Overview

We propose to develop a series of low latency file system solutions based on a programmable disk. This is accomplished by combining the knowledge of both the file system semantics and disk mechanism, and by avoiding storage system bottlenecks and interference with host operations. Unlike the ``Active Disk'' approach that offloads processing onto the disk processors, our approach obeys existing file system interfaces to transparently improve performance of legacy software without excluding sophisticated customizations. The proposal covers a full spectrum of options, ranging from single-disk solutions to multiple-disk ones, from logical disks to more closely integrated solutions, and from single-host systems to clustered systems.

Local File Systems for Programmable Disks

Our initial goal is exceptional transaction latency. This is accomplished by two key technologies. The first is eager writing, the strategy of writing to the closest free sectors near the current disk head location. The second is a virtual log, a transactional log whose entries are not physically contiguous. We then generalize this approach for multiple disks (called a MimdRAID) by aggressively exploiting parallelism. Our preliminary study has demonstrated an order of magnitude improvement in transaction latency. We believe it is possible to widen the gain to three orders of magnitude by further attacking the weaknesses uncovered in the current study and by riding the impressive trend of the disk density growth. This also provides a powerful mechanism for addressing real time constraints.
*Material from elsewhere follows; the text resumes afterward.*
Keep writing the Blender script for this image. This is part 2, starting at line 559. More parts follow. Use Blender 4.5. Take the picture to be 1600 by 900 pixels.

A Network File System for a Cluster of Intelligent Disks

We will develop a low latency cluster file system that centers around the SHRIMP multicomputer interconnect. There are three interesting features. First, this new system exploits the distributed device intelligence and allows a rich array of communication patterns including disk-to-disk and disk-to-device. Second, unlike existing network attached disks, this closely coupled system can take advantage of the ``virtual memory-mapped communication'' to perform protected low-latency communication. We plan to investigate the construction of a reliable and coherent global file cache using this powerful mechanism. Third, we plan to explore the MimdRAID concepts described above in the cluster context. By combining these features, we believe we can exceed the performance gain seen on the local file system.

Application Demonstrations and I/O Programming Models

The Princeton Display Wall Project presents a challenging I/O application. We will orchestrate an end-to-end I/O solution which includes new I/O programming models to allow explicit application control. This programming model can elegantly and efficiently support multi-user and multi-process workloads in a way that is impossible with traditional stream based approaches. Innovative security mechanisms will allow us to safely run injected code without sacrificing performance.